Mr. Issa provided NU Online with one e-mail that indicated in September 2008 after Fed officials provided AIG more than $180 billion in bailout cash to ward off insolvency, it asked the insurance conglomerate to alter a Dec. 24 securities filing so full details of its decision to totally pay off credit default swaps contracts were not disclosed.
Amongst the institutions which AIG used federal funds to fully repay were Goldman Sachs, Societe Generale, Paribas and Barclays.
The filing with the Securities and Exchange Commission did not include a Schedule A, which would provide the amounts and the names of the institutions which AIG made payments to.
The information was not disclosed until May 2009, after members of the Senate Banking and House Financial Services Committee demanded the information. And, in the material provided Rep. Issa by AIG, the SEC also privately asked AIG why the full data was not disclosed.
"Unfortunately, disclosure and transparency have been sorely lacking when it comes to congressional and public review of the circumstances surrounding AIG's bailout," Rep. Bachus said in his letter to Rep. Frank demanding a hearing.

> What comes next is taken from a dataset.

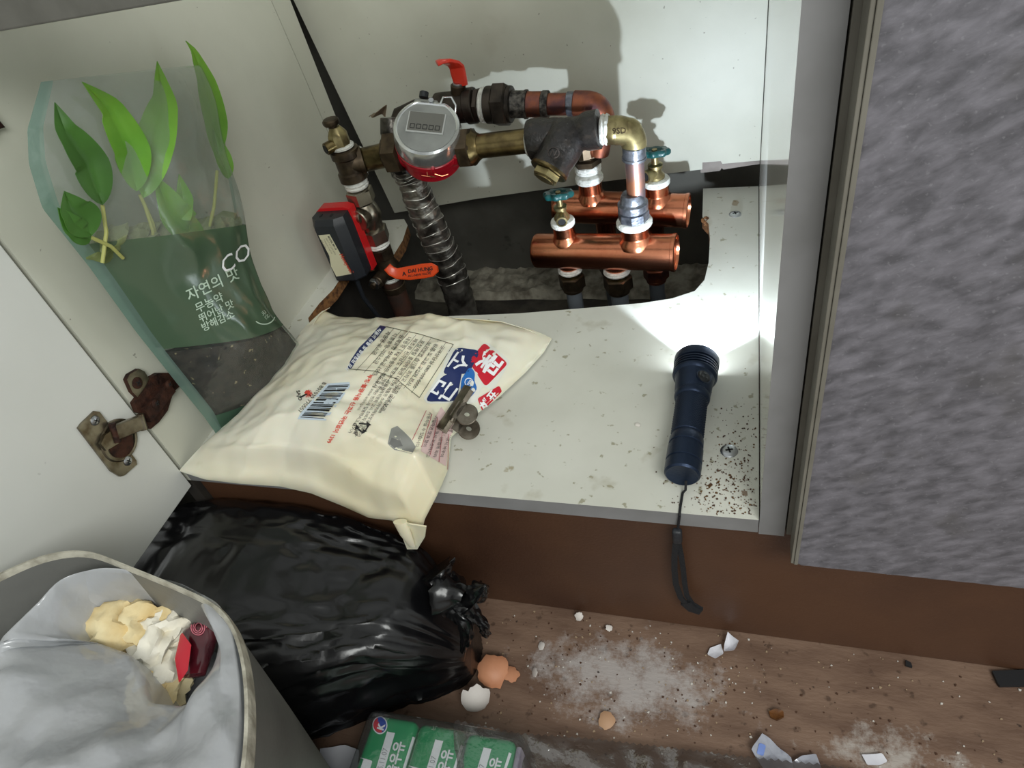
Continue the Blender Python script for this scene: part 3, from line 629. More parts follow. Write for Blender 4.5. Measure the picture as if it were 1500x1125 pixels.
# --- column on the left: air vent, tee, ball valve, lower valve
Yc = 0.352
PC = lambda x, y: at(x, y, y=Yc)
CX = -0.4485
Cz = lambda py: at(500, py, y=Yc).z
def cz(x, y): p = PC(x, y); return V(CX + 0.0, Yc, p.z)
t = thing('shutoff_column', 'upright run of brass tee, nickel ball valve and couplings by the side panel', 'pipework')
q = B(); q.lathe(cz(482, 183) + V(-0.003, 0, 0.002), (0.0, 0, 1), [(0.005, -0.012), (0.005, -0.003), (0.0085, -0.002), (0.0095, 0), (0.0095, 0.003), (0.008, 0.0045), (0.002, 0.005)], bronze, 10)
q.lathe(cz(491, 213) + V(-0.001, 0, 0), (0, 0, 1), [(0.0115, -0.004), (0.0115, 0.012), (0.0095, 0.016), (0.006, 0.021)], brass_l, 8)
q.cyl(cz(488, 208), cz(488, 208) + V(-0.012, -0.016, -0.001), 0.0068, brass, 16); q.cyl(cz(488, 208) + V(-0.0118, -0.0158, -0.001), cz(488, 208) + V(-0.0124, -0.0166, -0.001), 0.0048, darkrec, 14); obj('air_vent', q, t)
q = B(); tape(q, cz(491, 218), cz(491, 212), 0.0125); obj('tape_ring', q, t)
q = B(); zt0, zt1 = cz(495, 218), cz(510, 262)
q.lathe(zt0, (0, 0, -1), [(0.0145, 0), (0.0165, 0.001), (0.0165, 0.009), (0.0145, 0.011), (0.0145, 0.026), (0.0165, 0.028), (0.0165, (zt0-zt1).length), (0.0150, (zt0-zt1).length+0.001)], bronze, 28)
zc = (zt0+zt1)/2; q.lathe(V(CX, Yc, P1(530, 234).z), (P1(534, 234) - V(CX, Yc, P1(530, 234).z)), [(0.0140, 0), (0.0140, 0.016), (0.0165, 0.018), (0.0165, (P1(527, 235) - V(CX, Yc, P1(530, 234).z)).length), (0.0150, (P1(528, 235) - V(CX, Yc, P1(530, 234).z)).length)], bronze, 28); obj('tee', q, t)
q = B(); tape(q, P1(524, 236), P1(533, 234), 0.0148); obj('tape_ring', q, t)
q = B(); tape(q, cz(515, 276), cz(510, 263), 0.0135); obj('tape_ring', q, t)
q = B(); q.hexa(cz(523, 296), cz(518, 277), 0.0165, nickel, phase=.3)
q.lathe(cz(543, 336), (0, 0, 1), [(0.012, 0), (0.0135, 0.002), (0.0145, 0.012), (0.0165, 0.020), (0.0145, 0.030), (0.012, 0.036)], nickel, 28)
q.cyl(V(CX, Yc, (cz(530, 312)).z), V(CX - 0.004, Yc-0.019, cz(530, 312).z), 0.0135, nickel, 24); obj('ball_valve_body', q, t)
q = B(); q.hexa(cz(548, 353), cz(545, 334), 0.0175, nickel, phase=.2); obj('union_nut', q, t)
q = B(); tape(q, cz(556, 361), cz(552, 352), 0.0135); obj('tape_ring', q, t)
q = B(); q.hexa(cz(561, 377), cz(556, 361), 0.0155, bronze); q.lathe(cz(573, 402), (0, 0, 1), [(0.0145, 0), (0.0160, 0.003), (0.0160, 0.014), (0.0130, 0.02), (0.0130, 0.030)], bronze, 24)
zk = cz(568, 395); q.cyl(zk, zk + V(-0.004, -0.028, 0), 0.0085, bronze, 18); q.hexa(zk + V(-0.006, -0.028, 0), zk + V(-0.0065, -0.034, 0), 0.0075, chrome); q.cyl(zk + V(-0.0065, -0.034, 0), zk + V(-0.0068, -0.037, 0), 0.004, bronze, 12); obj('lower_valve_body', q, t)
q = B(); y_l = Yc - 0.033
H0 = at(563, 396, y=y_l)
lp = [(567, 391), (573, 397), (582, 401), (600, 400), (620, 397), (634, 395), (641, 394)]
lever(q, [at(px, py, y=y_l) for px, py in lp], [0.011, 0.012, 0.0135, 0.0170, 0.0180, 0.0165, 0.0075], 0.0042, orange, (0, 0.55, 0.83)); lv = obj('lever', q, t)
pr = Print(bvh_of([lv])); pr.text('DAI HUNG', (598, 400), (1, -.13), 7.5, ink, bold=.03); pr.text('ALL-NEW VALVE', (598, 406), (1, -.13), 4.6, ink, bold=.02); pr.text('®', (626, 400), (1, -.13), 9, ink); pr.text('A', (590, 404), (1, -.13), 8, ink, bold=.04); pr.obj('lettering', lv)
q = B(); tape(q, cz(580, 409), cz(573, 400), 0.0130); obj('tape_ring', q, t)
q = B(); q.tube([cz(580, 408), cz(590, 430), V(CX + 0.001, Yc, -0.09), V(CX + 0.002, Yc, FLOOR + 0.0002)], 0.0135, mat('grimy riser pipe', '#3d332d', .6, .5, col2='#5d3c30', nscale=40), 20)
q.cyl(cz(585, 415), cz(590, 424), 0.0155, bronze); obj('riser_pipe', q, t)
# --- actuator
t = thing('valve_actuator', 'black and red electric valve actuator box against the side panel', 'actuator')
ax0, ax1, ay0, ay1, az0, az1 = -0.4965, -0.4530, 0.298, 0.322, 0.0035, 0.0865
q = B(); pts = [(-0.0005, 0.010), (0.007, 0.0), (0.0335, 0.0), (0.0435, 0.010), (0.0435, 0.026), (-0.0005, 0.026)]
sl = 0.006
def arow(z, k=0.0): return [V(ax0 + 0.0005 + x + (0.0015 if x < 0.02 else -0.0015)*k, ay0 + y + (0.002*k if y < 0.012 else 0), z) for x, y in pts]
q.rings([arow(az0, 1), arow(az0 + 0.003), arow(az1 - 0.010), arow(az1 - 0.006, .5), [p + V(0, 0.004 if p.y < ay0 + 0.012 else 0, 0) for p in arow(az1, 1)]], blackp)
cov = obj('cover', q, t, sharp=25)
q = B(); q.prism([V(ax0 - 0.0005, ay1 + 0.0022, az0 - 0.001), V(ax1 + 0.0015, ay1 + 0.0022, az0 - 0.001), V(ax1 + 0.0015, ay1 + 0.0022, az1 + 0.0005), V(ax1 - 0.006, ay1 + 0.0022, az1 + 0.0035), V(ax0 + 0.006, ay1 + 0.0022, az1 + 0.0035), V(ax0 - 0.0005, ay1 + 0.0022, az1 - 0.001)], (0, 0.013, 0), redp2); obj('base_plate', q, t)
bv = bvh_of([cov]); pr = Print(bv)
pr.poly([(461, 345), (483, 343), (515, 401), (493, 405)], labelm, 0.0003, 3)
dl_ = (0.50, 0.86)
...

"For months, the public was prevented from knowing the names of AIG's counterparties and the extent to which AIG fulfilled its obligations to those firms," the letter said.
He wrote that he and other Republicans had just learned that "it was the New York Fed that stepped in to prevent public disclosure of this information by deleting the counterparty names and payment information from AIG's draft regulatory filing.
"This calculated attempt to withhold important information from the public and market participants runs counter to the principles of our capital markets," Rep. Bachus said.
The letter made particular reference to Treasury Secretary Timothy Geithner, who was head of the New York Fed at the time when the Fed and the Bush administration made the decision to provide more than $180 billion to AIG in return for 79.9 percent of its stock.
But, at the time the transactions took place, Secretary Geithner was not involved in the decisions being questioned by House Republicans, according to Meg Reilly, a Treasury spokesperson.
"Secretary Geithner played no role in these decisions and indeed, by November 24, he was recused from working on issues involving specific companies, including AIG," Ms. Reilly said.
The Fed and the Treasury Department jointly agreed to provide aid to AIG because AIG's financial condition was deteriorating to the point where it was unable to provide additional collateral on the credit default contracts, according to information disclosed at the time and elaborated on in a number of congressional hearings in 2009.
It was later learned that AIG had $2.77 trillion in CDS obligations outstanding at the time it received aid from the Fed, according to testimony in June to the House Government Reform Committee by then AIG Chief Executive Officer Edward Liddy.
The documents obtained by Rep. Issa indicated that AIG, also at the request of the Fed, did not disclose its investments of $10 billion in troubled synthetic securities known as collateralized debt obligations that the Fed acquired at a discount in exchange for giving bailout cash to AIG.
The New York Fed, in a belated response to questions yesterday, provided NU Online with a statement today from Thomas Baxter, its general counsel.
"It was appropriate as a party to the Maiden Lane III transactions for the New York Fed to comment on a number of issues, including disclosures, with the understanding that the final decision rested with AIG and its external securities counsel," Mr. Baxter said.
"Our focus was on ensuring accuracy and protecting the taxpayers' interests during a time of severe economic distress," he added.
"All information was in fact disclosed that was required to be disclosed by the company, showing that counterparties received par value," he said. "There was no effort to mislead the public."
Mr. Baxter also defended Mr. Geithner. "Matters of AIG securities law disclosure would not have been brought to the attention of the president of the Federal Reserve Bank of New York," he added.